SHORT TASK: Determine how many lines of the records include "scene", and answer with the number alone.

----- DATA SHOWN -----

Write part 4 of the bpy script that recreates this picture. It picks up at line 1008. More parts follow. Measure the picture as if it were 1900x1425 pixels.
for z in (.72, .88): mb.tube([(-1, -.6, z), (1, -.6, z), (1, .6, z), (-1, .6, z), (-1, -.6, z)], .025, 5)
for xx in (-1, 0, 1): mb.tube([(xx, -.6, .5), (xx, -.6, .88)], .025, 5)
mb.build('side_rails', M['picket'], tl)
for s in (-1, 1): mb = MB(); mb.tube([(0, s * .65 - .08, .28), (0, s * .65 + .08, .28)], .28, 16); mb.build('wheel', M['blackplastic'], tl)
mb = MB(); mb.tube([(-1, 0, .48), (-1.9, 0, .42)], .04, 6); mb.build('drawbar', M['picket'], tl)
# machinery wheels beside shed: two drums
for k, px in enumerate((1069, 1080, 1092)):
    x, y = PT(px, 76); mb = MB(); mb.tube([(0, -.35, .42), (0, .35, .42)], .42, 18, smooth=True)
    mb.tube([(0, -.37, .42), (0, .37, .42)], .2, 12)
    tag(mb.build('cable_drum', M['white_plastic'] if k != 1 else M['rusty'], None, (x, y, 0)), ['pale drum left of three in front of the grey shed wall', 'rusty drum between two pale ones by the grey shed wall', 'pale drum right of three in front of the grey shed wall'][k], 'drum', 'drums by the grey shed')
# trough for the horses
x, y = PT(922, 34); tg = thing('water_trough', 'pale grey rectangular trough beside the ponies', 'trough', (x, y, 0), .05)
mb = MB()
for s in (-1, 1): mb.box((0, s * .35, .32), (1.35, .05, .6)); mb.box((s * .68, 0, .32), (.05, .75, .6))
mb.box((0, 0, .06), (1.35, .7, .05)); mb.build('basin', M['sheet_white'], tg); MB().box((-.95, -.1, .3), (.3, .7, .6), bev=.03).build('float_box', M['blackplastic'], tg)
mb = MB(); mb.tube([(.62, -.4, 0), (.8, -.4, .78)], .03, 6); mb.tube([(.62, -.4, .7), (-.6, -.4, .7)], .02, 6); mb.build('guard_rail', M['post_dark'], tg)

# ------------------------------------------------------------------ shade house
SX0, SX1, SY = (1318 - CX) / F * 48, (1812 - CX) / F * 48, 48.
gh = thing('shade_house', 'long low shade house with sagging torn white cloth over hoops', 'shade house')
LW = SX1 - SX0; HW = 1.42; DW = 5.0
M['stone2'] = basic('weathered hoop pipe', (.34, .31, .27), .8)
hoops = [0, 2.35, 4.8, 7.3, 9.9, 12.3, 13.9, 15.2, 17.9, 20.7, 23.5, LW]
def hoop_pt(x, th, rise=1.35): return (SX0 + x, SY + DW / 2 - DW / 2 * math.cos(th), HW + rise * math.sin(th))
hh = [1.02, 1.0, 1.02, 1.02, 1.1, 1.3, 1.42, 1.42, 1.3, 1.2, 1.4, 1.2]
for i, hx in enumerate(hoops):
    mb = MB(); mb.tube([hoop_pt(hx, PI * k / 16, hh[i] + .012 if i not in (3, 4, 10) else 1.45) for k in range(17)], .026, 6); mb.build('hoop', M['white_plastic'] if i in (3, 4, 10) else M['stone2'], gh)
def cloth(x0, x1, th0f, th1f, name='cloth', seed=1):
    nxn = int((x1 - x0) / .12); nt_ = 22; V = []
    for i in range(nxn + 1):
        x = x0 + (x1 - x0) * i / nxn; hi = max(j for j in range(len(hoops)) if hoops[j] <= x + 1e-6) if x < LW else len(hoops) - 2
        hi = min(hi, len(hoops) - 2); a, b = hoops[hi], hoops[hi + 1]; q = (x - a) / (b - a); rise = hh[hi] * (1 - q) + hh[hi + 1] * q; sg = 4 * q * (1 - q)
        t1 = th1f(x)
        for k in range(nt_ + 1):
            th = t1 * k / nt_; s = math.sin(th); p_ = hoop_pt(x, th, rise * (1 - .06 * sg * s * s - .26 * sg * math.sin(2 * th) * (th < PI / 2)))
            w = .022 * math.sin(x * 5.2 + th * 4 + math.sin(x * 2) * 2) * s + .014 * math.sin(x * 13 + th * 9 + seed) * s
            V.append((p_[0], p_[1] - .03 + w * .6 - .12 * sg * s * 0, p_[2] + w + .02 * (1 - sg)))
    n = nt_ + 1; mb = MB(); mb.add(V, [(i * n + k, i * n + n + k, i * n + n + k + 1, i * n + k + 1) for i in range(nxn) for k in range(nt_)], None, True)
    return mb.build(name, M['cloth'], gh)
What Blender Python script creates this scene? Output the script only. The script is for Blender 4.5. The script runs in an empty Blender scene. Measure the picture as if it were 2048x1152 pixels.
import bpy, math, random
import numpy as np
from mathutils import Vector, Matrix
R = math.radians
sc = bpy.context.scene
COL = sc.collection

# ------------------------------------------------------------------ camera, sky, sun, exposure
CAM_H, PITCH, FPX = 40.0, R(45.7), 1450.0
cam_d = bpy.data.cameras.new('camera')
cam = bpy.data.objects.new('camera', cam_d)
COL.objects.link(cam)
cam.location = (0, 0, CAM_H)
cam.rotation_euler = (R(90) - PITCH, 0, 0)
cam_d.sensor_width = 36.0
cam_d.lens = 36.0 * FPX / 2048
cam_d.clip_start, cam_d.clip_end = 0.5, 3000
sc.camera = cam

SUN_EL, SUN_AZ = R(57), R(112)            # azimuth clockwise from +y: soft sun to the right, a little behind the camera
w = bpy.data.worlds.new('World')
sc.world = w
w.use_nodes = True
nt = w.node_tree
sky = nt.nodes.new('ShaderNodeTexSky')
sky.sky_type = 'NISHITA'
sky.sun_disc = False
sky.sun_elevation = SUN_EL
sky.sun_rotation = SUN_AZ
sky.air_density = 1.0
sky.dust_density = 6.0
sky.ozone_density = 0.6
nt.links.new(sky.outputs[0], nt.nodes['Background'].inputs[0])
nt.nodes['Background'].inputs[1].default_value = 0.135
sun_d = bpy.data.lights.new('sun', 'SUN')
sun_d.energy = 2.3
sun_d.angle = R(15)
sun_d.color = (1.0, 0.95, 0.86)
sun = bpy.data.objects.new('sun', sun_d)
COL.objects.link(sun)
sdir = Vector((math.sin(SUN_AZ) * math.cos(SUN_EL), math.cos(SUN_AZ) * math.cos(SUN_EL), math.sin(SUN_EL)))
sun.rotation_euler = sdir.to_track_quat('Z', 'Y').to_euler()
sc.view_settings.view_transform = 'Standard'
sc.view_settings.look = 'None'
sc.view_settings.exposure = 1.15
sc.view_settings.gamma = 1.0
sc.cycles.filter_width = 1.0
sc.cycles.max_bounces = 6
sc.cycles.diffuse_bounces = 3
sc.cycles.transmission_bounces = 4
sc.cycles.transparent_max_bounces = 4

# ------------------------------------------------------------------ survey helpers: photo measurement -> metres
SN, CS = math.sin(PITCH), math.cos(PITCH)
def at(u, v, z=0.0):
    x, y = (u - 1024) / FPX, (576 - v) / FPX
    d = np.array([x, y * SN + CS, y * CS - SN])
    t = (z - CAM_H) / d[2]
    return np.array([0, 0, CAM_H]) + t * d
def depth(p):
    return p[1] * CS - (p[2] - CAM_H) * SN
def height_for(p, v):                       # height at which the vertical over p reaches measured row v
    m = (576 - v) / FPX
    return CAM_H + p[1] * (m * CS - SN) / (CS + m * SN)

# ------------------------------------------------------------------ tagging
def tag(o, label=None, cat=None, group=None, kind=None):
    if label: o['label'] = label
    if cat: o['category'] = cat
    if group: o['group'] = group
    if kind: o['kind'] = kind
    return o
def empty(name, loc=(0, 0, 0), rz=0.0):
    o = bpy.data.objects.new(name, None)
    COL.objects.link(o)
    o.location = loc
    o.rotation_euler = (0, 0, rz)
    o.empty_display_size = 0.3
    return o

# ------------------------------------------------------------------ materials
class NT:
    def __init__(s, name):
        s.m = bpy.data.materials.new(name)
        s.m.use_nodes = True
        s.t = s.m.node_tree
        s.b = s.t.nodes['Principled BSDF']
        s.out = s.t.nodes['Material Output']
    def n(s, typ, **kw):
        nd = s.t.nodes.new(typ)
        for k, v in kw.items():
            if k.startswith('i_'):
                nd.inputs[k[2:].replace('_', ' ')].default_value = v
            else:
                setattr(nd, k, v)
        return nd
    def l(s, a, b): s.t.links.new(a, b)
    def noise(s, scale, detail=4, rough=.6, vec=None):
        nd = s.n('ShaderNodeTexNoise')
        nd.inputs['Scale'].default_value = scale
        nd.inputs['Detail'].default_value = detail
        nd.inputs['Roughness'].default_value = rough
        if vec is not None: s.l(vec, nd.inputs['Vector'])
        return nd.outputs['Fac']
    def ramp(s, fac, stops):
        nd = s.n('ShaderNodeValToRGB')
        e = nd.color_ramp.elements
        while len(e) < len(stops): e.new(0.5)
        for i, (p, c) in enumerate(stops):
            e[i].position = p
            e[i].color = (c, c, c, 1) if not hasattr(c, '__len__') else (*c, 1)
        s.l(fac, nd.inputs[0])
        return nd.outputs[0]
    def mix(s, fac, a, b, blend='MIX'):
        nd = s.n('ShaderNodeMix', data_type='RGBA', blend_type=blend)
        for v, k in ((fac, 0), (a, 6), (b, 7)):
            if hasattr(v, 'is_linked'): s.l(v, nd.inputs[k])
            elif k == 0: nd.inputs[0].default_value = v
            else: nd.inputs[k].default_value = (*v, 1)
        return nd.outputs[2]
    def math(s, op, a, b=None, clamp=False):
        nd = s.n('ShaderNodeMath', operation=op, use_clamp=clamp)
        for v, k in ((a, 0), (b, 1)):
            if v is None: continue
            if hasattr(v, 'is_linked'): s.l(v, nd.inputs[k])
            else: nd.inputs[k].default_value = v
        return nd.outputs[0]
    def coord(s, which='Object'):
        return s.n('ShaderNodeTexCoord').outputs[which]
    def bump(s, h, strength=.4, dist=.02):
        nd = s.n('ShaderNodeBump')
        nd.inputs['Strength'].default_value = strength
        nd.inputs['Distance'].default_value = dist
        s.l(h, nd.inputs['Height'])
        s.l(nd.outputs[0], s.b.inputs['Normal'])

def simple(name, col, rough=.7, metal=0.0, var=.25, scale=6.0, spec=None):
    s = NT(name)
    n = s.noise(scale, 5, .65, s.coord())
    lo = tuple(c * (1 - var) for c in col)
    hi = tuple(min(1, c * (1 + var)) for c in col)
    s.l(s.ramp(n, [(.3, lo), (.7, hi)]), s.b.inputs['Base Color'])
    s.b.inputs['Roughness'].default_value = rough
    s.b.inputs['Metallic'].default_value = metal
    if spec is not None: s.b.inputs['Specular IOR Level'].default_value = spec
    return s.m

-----

SOLUTION: 2